Griffin, who spent a couple of decades as a regional record rep, recently demonstrated his system at a Sarasota gathering of the Florida Chapter of the Federal Communications Bar Association and again for RBR in a live online session. Record companies now require a letter signed by the General Manager each time a radio station receives something of value from a record label, regardless of whether that is a single CD, an in-studio visit from an artist or an expensive trip given away to a lucky listener. Presage, which is now being tested by several radio groups, makes the entire process electronic. The station PD or MD signs onto the system and uses drop-down boxes to identify what’s being requested from a label. The GM doesn’t even have to log on, but will receive emails at a specified interval with all pending requests from the cluster’s PDs. He/she can quickly approve or reject them and, for those approved, the required letter with an electronic signature is sent to the record label via email. A record of the correspondence is also saved in the system, so the station can check back if there is ever any question about compliance.

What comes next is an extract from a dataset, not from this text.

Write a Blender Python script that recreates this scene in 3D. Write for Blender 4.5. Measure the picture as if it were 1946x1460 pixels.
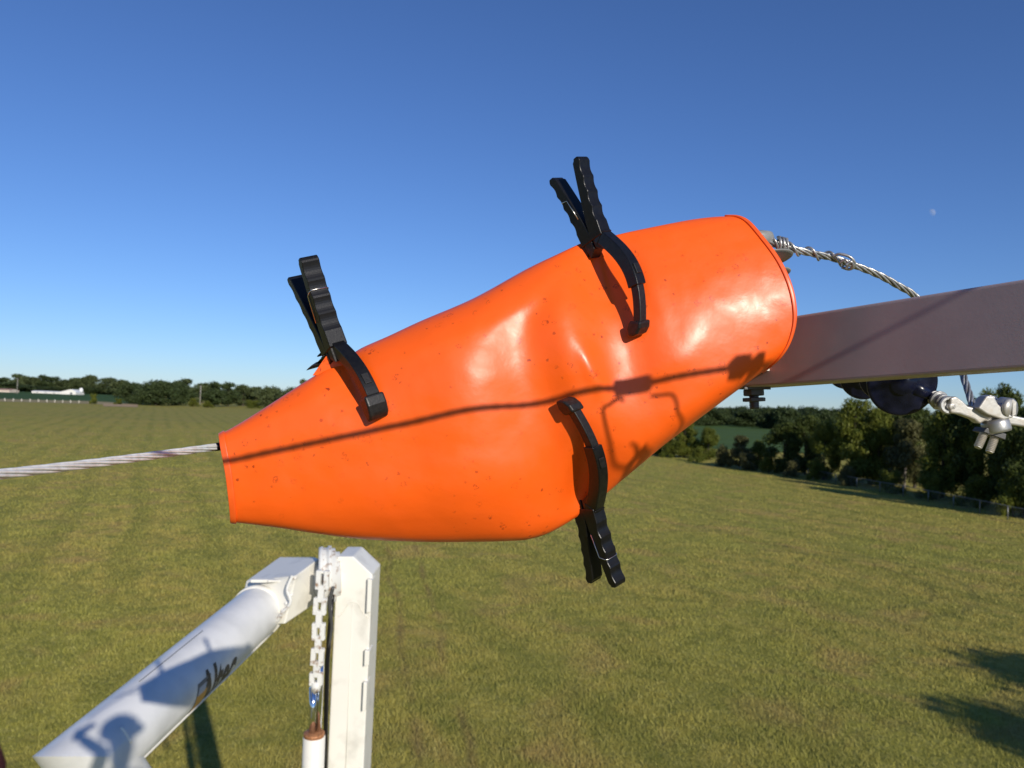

For radio stations, one sweet point is that the Presage service costs them nothing. A surcharge is added on to cash-paid label promotions, so the record companies pay the freight. Although record labels have cut back on promotion due to the consent agreements with Spitzer, Griffin figures there is still quite a bit of promotion going on. So, he’s pitching Presage as the software fix for every radio station that reports record airplay to either Radio & Records or Mediabase.